— BEGIN Input —

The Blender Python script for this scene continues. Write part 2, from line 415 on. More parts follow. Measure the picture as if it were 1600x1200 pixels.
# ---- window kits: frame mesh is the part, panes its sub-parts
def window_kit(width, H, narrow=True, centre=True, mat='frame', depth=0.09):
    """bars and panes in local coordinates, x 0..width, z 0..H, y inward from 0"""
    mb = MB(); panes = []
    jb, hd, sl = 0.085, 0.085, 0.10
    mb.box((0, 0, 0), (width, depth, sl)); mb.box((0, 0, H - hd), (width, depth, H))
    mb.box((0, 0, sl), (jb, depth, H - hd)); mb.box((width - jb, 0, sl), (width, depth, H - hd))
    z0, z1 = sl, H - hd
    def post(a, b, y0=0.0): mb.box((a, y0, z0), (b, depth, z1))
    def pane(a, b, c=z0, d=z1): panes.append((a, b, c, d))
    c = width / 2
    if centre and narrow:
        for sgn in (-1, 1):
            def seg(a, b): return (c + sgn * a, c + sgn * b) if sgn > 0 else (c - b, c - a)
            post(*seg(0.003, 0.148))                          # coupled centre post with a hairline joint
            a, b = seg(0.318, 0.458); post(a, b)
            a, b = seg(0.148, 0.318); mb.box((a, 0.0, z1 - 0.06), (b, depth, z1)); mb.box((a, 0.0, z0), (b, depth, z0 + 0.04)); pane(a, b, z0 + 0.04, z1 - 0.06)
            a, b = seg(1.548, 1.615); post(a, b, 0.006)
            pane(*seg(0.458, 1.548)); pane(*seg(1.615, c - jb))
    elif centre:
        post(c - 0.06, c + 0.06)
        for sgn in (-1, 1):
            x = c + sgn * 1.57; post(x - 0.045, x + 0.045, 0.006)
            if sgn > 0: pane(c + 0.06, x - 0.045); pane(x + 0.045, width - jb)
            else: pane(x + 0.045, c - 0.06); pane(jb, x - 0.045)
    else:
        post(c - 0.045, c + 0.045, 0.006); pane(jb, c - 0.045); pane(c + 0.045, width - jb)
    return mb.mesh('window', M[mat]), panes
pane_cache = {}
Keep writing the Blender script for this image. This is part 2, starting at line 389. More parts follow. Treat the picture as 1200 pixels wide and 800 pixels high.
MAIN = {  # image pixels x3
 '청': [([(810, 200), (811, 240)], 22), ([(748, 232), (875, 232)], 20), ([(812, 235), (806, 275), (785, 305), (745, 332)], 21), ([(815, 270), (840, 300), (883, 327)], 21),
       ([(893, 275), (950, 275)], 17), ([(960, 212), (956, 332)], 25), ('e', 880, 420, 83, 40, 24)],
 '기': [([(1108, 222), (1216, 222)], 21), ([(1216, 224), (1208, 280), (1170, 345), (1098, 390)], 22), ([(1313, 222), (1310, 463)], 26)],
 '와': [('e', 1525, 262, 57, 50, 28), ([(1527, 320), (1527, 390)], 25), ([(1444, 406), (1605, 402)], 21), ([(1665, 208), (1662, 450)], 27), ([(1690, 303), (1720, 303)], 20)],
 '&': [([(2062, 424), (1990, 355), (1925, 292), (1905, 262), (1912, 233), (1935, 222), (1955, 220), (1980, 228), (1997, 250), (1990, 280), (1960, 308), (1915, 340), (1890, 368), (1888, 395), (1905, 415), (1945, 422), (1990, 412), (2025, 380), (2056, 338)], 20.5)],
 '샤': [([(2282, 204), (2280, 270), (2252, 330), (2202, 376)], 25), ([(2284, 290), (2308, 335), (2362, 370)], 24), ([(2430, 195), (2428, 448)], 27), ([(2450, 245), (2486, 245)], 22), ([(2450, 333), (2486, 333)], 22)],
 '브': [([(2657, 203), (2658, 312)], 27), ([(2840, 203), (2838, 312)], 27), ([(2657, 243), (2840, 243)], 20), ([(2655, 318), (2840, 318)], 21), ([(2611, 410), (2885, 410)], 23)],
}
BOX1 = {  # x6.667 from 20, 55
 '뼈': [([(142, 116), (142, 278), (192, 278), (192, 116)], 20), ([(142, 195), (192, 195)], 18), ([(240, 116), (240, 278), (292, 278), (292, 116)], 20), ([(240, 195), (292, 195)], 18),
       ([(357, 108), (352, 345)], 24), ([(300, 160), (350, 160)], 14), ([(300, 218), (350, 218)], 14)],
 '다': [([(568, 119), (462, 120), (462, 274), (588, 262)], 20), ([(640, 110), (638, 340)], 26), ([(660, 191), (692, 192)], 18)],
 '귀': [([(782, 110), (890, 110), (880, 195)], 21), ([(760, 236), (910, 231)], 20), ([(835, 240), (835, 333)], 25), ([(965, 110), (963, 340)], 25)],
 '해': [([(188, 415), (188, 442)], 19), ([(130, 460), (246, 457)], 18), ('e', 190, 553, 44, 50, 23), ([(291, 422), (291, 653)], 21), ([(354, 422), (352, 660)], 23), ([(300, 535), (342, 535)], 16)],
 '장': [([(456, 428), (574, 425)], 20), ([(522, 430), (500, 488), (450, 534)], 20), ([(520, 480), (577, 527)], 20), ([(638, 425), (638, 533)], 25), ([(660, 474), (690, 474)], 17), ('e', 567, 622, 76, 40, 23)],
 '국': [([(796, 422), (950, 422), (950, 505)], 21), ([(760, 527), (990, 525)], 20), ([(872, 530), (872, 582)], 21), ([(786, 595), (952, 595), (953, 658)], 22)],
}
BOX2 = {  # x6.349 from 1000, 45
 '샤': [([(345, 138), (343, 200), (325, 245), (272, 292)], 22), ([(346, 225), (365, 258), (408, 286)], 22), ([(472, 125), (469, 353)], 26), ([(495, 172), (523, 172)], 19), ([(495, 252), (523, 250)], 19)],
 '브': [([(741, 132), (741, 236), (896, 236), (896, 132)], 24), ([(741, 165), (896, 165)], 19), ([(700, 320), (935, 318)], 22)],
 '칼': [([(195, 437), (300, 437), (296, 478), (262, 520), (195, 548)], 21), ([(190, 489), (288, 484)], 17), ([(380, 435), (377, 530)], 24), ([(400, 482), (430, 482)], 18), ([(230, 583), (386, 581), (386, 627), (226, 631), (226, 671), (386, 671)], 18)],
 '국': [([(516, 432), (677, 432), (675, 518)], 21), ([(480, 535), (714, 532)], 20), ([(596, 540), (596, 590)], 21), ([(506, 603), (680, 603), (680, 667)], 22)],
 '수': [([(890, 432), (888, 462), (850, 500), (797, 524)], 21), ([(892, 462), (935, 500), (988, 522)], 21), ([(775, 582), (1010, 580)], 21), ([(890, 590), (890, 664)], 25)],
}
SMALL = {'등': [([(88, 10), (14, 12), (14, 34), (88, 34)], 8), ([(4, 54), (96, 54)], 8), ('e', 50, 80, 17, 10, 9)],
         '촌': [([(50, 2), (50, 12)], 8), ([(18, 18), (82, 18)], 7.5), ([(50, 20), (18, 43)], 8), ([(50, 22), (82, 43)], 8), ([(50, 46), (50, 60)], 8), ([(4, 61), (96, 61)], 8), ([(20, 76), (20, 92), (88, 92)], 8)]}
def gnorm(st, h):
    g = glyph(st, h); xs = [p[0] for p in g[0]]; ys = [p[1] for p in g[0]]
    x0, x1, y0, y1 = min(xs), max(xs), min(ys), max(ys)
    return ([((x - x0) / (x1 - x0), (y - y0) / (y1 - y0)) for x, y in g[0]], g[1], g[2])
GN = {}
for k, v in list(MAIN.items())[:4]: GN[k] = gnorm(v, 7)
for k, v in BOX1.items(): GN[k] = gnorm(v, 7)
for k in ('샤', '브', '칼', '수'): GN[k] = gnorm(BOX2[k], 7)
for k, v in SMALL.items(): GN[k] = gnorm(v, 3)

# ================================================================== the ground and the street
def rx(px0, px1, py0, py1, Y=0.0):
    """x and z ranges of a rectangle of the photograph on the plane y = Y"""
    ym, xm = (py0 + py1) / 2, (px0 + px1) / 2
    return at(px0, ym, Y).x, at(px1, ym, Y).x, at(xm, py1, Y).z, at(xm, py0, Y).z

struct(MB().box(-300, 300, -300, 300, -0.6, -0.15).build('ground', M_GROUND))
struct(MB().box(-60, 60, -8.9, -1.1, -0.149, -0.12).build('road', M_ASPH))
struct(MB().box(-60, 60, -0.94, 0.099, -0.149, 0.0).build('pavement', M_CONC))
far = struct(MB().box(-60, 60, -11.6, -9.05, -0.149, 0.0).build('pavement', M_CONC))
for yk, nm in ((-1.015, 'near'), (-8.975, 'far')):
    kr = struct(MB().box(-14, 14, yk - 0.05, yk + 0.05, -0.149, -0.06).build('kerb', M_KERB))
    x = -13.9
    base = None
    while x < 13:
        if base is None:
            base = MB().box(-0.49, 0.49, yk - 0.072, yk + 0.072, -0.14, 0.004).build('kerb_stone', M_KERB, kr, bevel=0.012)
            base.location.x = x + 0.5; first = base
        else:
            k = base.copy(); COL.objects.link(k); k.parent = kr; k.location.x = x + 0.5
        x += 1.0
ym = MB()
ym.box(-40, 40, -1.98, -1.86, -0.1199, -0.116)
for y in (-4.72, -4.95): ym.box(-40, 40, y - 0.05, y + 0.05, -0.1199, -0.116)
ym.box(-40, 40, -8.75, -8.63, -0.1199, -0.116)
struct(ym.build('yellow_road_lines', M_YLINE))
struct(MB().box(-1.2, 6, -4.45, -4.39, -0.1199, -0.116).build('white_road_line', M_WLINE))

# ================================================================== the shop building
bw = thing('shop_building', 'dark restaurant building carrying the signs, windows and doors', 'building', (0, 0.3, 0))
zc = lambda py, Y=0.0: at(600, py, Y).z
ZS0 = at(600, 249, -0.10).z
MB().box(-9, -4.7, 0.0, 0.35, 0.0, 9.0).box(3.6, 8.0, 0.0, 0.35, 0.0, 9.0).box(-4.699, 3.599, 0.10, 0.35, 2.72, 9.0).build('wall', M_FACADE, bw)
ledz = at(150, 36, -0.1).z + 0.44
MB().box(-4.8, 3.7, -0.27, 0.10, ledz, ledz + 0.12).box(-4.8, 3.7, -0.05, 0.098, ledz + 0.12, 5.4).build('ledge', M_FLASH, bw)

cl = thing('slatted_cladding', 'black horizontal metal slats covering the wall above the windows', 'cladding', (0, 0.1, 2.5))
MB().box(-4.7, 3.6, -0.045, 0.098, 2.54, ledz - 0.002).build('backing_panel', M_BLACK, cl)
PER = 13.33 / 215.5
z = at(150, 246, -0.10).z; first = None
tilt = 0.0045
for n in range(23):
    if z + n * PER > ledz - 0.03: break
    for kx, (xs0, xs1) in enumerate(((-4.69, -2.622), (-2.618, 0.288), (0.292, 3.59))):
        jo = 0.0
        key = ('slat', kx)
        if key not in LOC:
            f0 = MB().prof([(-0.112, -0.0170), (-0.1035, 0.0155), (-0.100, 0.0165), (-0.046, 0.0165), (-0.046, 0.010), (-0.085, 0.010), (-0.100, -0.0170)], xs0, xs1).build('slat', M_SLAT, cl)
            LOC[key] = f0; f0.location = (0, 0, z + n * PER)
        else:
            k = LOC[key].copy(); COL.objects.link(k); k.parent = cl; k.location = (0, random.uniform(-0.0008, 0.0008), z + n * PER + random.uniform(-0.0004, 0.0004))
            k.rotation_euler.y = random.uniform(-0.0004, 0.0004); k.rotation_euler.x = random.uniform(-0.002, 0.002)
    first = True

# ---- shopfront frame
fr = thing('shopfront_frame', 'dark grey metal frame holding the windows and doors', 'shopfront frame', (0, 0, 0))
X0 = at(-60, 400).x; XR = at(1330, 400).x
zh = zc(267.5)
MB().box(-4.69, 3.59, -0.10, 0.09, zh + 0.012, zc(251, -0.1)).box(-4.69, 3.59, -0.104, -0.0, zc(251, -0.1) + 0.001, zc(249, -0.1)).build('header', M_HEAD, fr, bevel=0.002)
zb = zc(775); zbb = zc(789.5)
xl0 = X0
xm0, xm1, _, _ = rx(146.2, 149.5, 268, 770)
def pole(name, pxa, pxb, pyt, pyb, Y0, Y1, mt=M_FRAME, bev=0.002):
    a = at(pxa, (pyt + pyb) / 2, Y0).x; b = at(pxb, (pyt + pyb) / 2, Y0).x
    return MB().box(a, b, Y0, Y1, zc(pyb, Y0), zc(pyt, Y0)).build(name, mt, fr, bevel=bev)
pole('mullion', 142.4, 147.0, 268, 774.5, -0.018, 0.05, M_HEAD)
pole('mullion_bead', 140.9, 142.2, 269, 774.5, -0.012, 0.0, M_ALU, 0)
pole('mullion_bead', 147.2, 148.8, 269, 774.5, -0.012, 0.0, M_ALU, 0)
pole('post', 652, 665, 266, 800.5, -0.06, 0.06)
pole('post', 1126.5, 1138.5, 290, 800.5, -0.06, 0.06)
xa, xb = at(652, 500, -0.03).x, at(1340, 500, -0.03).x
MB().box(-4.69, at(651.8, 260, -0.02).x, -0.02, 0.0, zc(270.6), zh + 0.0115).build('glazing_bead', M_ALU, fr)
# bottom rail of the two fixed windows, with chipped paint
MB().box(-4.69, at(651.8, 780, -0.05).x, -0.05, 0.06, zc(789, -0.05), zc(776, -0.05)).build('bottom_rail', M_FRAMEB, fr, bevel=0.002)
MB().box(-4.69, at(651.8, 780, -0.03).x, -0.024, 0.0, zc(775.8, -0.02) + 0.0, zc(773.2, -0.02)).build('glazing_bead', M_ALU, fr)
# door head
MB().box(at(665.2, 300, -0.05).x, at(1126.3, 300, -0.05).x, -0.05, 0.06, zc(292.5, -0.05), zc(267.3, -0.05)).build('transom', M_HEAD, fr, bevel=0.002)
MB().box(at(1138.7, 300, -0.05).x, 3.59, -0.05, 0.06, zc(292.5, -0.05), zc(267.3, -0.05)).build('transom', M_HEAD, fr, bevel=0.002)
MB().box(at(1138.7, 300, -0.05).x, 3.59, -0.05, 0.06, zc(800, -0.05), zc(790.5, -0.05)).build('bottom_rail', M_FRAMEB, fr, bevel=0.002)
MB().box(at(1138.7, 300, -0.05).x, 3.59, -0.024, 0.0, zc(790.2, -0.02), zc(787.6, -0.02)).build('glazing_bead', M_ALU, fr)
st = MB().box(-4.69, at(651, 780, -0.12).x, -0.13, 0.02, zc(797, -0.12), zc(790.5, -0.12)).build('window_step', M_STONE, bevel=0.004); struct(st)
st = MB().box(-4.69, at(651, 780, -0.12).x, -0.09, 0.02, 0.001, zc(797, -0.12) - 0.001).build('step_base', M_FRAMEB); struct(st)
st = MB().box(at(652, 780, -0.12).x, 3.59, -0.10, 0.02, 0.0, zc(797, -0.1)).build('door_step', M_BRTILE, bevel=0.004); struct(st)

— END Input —

▶ **Aim**
Among the entries above, how many lines include the word "image"? Give the number with no comment.

▶ **Answer to the task**
2